I plunged in: ‘What did Cheltenham mean to you?’ Francome, known for his straight talk and laconic humour, responded sharply: ‘A few extra quid in the bank.’ He smiled… ‘Cheltenham is the biggest test for any jump jockey – and by a distance. It’s such a tough bloody course. From the off it’s downhill, undulates all over the place and, just when you’ve let the horse go too quickly, you then face a big uphill, and, at the top, you still have a mile to go. Fred [Winter] always insisted you hugged the rail which meant it was a tougher ride even though you covered marginally less ground.’
Conversations at Scarfes Bar: Sebastian Coe
As he explained the challenge of mastering all the different elements of the race, I was making the obvious comparison with competitive athletics. On the track you have to make similar judgements and often just as quickly. I liken it to high-speed chess. Do you stay tight in lane one and risk being knocked all over the place, or ease into lane two, making the trip a bit longer but benefitting from a less cluttered run and protecting the economy of effort?
This is by no means where the similarities end. Martin Pipe, who on 15 occasions was crowned Champion National Hunt Trainer, leant heavily on athletics for his training. Pipe met my father and coach many times and openly acknowledged the use of interval training and speed endurance as espoused by him.
May the Best Horse Win
Cheltenham, of course, is so much more than equine physiology. It is the Olympics of jump racing.
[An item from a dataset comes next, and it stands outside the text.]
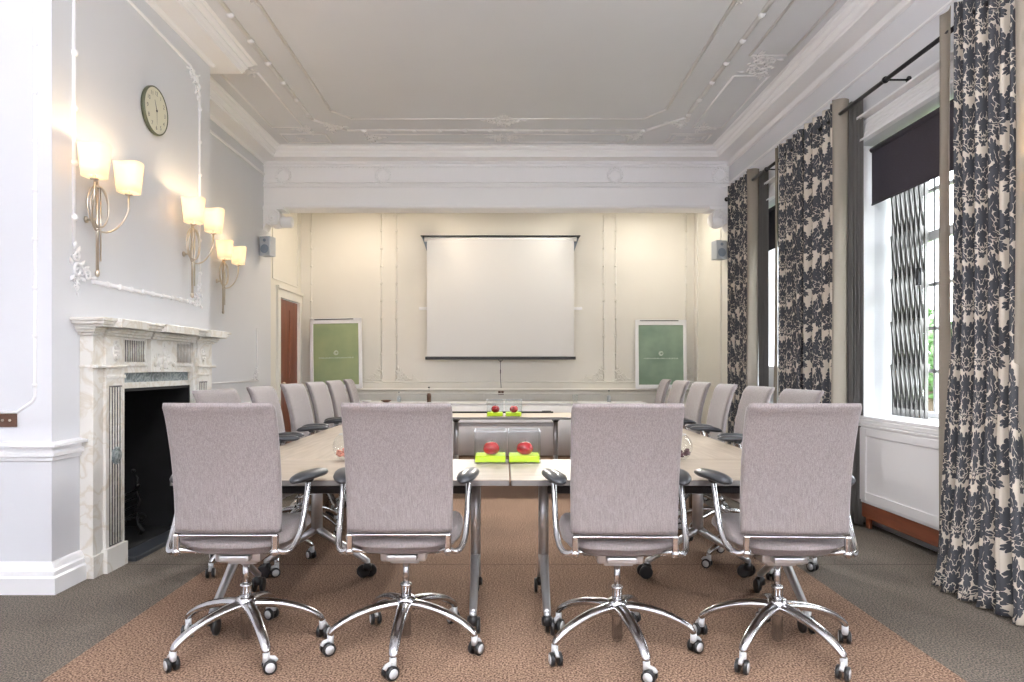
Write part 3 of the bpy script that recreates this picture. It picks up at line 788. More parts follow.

There are no easy races, both jockey and horse have to be in tip-top condition and it is a world that, rather like athletics, is still coming to terms with the loss of a superstar. Just as we waved goodbye to Usain Bolt, AP McCoy has left a big a hole in the racing world. Richard Johnson looks set to fill that gap again this year and, naturally, the bragging rights as to the leading trainer will be every bit as acute as for the leading jockey. And for the leading yard, that remains the province of a select few, and continues to be a battle for English or Irish supremacy. Henderson and Nicholls for the former, Mullins and Elliott for the latter.
Big sporting occasions like this ultimately come alive not on the balance sheet but on the field of play. The thunderous wall of noise that greets the riders from the very first race is spine-tingling. I have only witnessed the same decibel level on two other occasions, the start of the Grand National and when Mo Farah bravely hit the front for his long run for home in the Olympic stadium in 2012. Not even the entry of the Cup Final teams at Wembley gets close.